## What is expected
Sift the material for lines containing "Measure", and return them.

## Records for the exercise
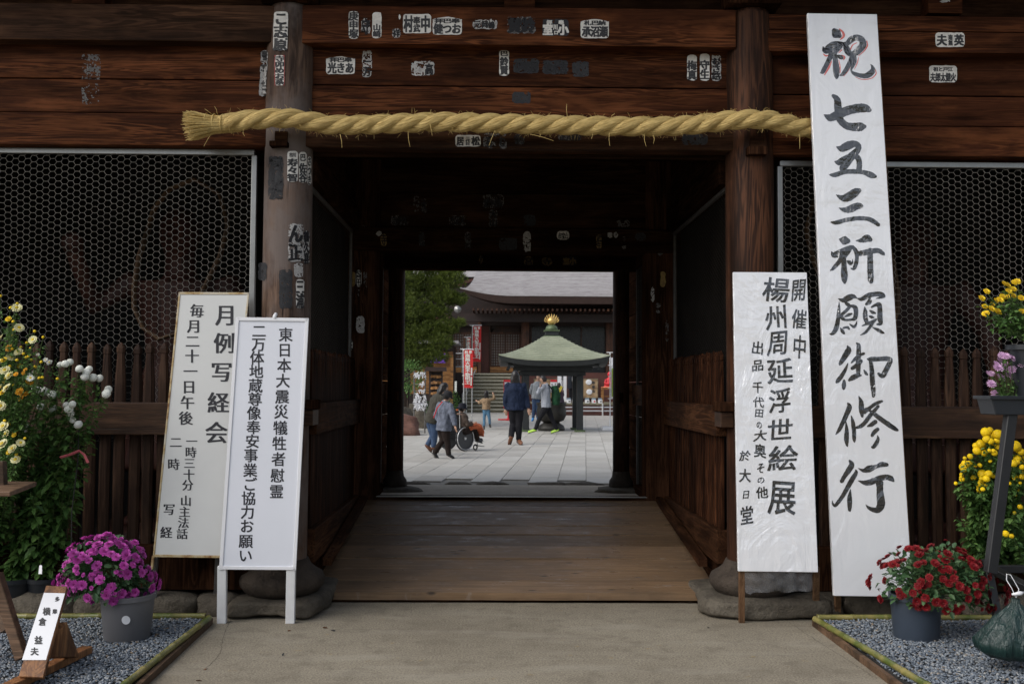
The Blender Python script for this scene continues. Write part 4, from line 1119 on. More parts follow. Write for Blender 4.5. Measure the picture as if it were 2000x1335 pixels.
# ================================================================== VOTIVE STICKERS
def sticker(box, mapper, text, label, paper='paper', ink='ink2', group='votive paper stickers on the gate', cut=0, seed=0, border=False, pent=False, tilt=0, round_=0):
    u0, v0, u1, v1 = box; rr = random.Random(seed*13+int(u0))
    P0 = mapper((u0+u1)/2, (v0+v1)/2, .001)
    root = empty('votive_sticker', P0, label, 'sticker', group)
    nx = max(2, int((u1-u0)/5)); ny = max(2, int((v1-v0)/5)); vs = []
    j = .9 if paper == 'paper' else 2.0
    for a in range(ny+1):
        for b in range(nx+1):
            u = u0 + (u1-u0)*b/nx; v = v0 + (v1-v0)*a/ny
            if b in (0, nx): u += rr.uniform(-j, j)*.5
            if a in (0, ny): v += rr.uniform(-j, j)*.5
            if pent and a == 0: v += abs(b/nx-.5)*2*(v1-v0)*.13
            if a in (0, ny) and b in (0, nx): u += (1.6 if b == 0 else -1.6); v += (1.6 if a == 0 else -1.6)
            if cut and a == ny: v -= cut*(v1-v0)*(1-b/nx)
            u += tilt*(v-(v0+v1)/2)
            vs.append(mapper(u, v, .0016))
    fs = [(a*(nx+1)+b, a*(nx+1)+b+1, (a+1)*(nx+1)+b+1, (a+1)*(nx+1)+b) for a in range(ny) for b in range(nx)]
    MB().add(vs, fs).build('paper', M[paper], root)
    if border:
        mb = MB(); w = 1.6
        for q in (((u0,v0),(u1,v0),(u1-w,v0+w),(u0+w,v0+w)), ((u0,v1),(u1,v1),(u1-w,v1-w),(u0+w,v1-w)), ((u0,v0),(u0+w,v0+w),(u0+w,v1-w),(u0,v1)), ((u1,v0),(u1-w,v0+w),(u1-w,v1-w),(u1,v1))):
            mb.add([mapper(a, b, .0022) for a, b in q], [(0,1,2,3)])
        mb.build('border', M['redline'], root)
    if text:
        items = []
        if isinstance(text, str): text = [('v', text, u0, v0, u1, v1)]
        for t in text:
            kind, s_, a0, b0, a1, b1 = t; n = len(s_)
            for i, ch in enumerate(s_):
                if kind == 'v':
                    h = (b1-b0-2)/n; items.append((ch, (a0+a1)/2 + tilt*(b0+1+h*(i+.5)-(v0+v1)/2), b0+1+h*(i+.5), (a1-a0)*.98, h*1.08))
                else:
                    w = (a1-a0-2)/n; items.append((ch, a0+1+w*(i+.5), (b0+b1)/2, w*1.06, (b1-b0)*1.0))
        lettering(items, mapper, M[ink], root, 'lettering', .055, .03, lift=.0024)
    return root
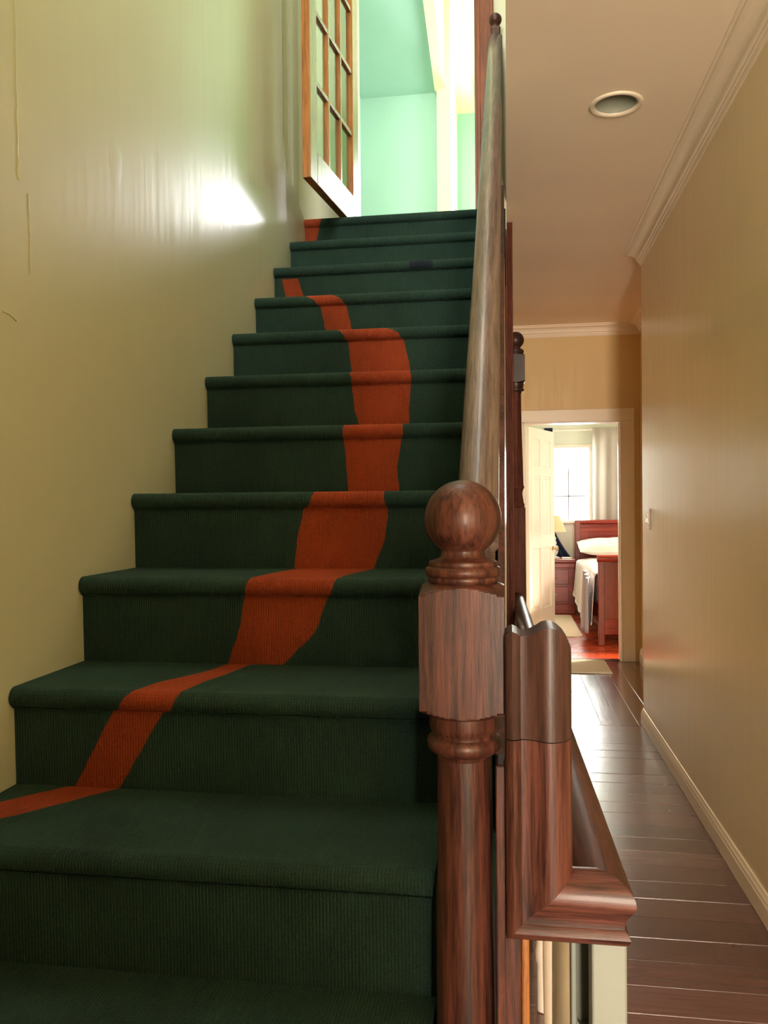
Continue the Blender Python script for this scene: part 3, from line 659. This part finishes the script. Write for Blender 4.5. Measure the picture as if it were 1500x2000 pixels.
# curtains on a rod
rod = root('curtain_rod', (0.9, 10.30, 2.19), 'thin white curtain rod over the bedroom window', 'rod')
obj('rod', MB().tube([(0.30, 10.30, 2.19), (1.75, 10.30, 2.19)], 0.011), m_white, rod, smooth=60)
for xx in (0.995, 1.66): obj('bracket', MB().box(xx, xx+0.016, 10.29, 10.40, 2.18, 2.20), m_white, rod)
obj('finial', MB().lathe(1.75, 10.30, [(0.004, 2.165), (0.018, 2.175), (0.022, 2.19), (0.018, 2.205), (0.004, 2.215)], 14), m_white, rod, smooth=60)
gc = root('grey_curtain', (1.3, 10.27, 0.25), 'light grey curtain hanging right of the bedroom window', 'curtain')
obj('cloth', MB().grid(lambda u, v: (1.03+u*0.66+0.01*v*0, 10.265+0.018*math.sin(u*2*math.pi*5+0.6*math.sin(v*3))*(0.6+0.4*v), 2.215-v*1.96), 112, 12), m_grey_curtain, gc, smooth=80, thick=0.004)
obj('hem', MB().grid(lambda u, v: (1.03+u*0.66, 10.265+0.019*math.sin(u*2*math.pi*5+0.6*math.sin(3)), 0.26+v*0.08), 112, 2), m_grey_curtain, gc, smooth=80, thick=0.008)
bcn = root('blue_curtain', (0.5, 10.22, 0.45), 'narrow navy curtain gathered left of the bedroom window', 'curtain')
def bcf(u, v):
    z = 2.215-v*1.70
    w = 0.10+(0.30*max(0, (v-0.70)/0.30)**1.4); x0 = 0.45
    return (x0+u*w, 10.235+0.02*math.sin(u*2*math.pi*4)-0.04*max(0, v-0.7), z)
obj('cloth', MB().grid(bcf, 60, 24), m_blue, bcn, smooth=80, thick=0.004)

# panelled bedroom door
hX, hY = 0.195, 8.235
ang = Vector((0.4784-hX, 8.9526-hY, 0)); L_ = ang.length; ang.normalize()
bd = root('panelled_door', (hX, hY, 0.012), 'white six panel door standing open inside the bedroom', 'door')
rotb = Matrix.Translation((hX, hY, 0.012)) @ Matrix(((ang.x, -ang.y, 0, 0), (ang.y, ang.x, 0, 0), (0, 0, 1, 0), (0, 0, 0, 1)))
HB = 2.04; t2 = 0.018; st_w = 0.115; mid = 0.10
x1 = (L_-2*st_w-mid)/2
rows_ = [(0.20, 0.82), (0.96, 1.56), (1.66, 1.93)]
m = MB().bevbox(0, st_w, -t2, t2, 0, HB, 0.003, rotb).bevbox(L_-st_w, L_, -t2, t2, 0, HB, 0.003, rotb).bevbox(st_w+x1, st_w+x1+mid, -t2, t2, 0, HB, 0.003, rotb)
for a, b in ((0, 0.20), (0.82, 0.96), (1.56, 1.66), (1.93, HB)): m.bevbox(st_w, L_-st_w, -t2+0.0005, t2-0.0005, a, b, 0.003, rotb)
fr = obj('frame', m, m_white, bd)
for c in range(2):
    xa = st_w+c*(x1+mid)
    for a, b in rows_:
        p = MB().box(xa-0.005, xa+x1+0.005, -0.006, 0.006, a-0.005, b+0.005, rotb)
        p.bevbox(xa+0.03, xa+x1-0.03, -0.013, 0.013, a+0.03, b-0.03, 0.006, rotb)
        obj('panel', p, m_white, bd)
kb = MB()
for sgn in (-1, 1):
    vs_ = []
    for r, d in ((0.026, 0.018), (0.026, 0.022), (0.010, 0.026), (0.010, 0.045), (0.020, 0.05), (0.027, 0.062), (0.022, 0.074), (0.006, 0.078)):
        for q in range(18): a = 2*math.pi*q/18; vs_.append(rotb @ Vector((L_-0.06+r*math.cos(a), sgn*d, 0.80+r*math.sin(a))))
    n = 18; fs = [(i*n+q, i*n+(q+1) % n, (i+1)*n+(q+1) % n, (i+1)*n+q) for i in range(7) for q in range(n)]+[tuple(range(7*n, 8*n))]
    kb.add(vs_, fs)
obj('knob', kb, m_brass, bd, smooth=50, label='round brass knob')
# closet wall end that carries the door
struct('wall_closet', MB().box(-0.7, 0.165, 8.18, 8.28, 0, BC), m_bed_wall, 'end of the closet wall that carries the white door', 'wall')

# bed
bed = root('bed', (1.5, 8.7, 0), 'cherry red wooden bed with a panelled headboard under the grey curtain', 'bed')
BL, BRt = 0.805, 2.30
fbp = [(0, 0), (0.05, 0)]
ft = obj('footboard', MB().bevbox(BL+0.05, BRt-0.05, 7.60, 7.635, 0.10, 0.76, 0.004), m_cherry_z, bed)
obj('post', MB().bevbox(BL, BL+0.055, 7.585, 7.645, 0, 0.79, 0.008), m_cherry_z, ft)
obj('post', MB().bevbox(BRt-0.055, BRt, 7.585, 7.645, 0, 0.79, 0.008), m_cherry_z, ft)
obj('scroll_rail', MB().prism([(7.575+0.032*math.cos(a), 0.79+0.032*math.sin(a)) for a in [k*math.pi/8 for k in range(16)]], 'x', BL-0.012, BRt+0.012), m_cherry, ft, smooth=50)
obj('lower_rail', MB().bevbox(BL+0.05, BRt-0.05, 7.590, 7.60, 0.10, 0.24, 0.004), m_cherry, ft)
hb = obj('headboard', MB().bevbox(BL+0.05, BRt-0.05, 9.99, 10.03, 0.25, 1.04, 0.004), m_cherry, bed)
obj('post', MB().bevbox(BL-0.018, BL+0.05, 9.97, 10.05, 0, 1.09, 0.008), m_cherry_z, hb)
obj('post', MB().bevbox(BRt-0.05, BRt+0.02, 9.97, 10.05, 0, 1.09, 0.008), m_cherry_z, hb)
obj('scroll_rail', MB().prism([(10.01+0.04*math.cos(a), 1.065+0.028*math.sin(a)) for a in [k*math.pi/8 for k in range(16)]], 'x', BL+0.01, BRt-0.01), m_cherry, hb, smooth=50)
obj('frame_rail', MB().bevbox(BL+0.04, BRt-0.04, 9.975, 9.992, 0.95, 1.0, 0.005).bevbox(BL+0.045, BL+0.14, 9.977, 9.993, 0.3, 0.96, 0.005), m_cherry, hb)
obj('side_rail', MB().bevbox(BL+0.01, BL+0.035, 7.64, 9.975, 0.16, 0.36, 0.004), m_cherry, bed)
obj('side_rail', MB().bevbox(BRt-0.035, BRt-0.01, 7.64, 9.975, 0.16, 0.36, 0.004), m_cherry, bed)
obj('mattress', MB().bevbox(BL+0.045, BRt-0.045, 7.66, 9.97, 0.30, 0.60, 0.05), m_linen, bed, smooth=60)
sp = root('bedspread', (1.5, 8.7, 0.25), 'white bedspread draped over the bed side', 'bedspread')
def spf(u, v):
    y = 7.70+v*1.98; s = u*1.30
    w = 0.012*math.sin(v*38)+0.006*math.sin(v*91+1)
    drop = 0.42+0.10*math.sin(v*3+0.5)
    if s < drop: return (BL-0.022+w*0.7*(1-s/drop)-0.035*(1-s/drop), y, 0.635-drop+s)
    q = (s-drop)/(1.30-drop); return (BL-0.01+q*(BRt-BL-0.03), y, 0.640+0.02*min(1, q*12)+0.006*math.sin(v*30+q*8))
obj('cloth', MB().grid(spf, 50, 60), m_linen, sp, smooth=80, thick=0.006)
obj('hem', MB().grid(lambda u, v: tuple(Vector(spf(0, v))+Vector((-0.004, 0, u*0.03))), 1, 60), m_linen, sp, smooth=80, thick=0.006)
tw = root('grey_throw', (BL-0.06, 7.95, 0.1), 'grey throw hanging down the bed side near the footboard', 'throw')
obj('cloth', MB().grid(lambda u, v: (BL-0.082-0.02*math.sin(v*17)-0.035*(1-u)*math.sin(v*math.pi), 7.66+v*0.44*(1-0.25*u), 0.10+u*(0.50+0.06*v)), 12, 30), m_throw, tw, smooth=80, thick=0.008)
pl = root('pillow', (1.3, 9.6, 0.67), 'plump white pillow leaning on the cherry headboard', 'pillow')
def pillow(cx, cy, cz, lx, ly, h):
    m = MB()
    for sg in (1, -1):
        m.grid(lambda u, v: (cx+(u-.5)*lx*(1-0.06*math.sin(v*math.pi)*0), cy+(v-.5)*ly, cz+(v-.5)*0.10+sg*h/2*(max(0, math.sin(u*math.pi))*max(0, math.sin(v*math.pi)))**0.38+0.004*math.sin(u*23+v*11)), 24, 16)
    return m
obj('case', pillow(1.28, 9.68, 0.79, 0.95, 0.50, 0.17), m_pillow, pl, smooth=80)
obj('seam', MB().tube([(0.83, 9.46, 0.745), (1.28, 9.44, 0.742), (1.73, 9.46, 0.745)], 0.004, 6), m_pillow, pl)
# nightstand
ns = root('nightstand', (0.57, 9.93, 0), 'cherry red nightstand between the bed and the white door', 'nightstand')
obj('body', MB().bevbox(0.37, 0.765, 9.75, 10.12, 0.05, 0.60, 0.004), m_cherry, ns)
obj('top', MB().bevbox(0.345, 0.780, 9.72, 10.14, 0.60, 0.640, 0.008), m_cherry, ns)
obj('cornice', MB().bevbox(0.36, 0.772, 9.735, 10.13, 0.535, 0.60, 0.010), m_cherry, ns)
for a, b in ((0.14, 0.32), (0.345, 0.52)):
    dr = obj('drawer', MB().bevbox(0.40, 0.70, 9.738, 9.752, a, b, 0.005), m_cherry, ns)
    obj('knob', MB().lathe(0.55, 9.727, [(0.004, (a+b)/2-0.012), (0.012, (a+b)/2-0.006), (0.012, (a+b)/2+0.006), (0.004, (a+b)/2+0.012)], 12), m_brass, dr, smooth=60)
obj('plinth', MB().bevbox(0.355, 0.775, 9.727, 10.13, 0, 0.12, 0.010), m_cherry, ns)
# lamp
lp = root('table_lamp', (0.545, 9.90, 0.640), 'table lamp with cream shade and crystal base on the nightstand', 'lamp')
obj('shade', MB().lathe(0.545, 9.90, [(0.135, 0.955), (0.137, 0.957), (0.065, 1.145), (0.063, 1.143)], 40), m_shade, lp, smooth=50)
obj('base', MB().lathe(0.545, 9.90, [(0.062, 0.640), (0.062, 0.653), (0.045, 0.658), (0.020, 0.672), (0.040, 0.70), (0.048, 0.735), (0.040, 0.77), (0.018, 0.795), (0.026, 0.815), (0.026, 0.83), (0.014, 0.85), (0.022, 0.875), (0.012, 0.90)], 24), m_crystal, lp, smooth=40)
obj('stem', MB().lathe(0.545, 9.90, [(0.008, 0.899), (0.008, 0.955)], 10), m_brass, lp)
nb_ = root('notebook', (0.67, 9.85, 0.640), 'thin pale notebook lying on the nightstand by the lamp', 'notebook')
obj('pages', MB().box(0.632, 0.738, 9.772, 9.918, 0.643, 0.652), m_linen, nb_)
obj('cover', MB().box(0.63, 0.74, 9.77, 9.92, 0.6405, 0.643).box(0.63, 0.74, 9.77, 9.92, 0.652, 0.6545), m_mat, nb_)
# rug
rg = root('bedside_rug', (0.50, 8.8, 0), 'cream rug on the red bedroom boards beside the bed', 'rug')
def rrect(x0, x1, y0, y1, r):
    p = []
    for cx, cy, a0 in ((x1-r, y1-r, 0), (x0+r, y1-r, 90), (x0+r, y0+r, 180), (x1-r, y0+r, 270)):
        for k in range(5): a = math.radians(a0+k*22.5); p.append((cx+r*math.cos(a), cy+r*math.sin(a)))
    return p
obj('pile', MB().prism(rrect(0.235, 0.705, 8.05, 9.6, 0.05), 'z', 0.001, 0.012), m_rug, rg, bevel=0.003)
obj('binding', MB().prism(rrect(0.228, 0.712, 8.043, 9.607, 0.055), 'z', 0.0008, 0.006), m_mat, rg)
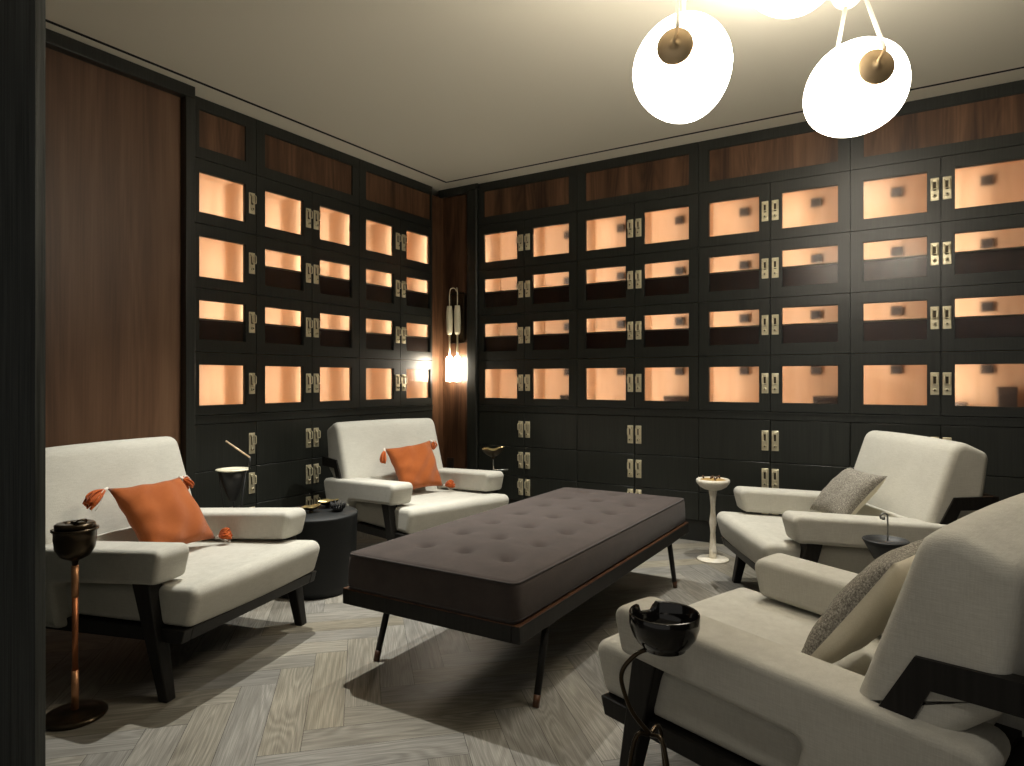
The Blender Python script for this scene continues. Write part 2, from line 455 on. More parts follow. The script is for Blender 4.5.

## Answer to the problem
The Blender Python script for this scene continues. Write part 4, from line 1119 on. More parts follow. Write for Blender 4.5. Measure the picture as if it were 2000x1335 pixels.
Continue the Blender Python script for this scene: part 3, from line 659. This part finishes the script. Write for Blender 4.5. Measure the picture as if it were 1500x2000 pixels.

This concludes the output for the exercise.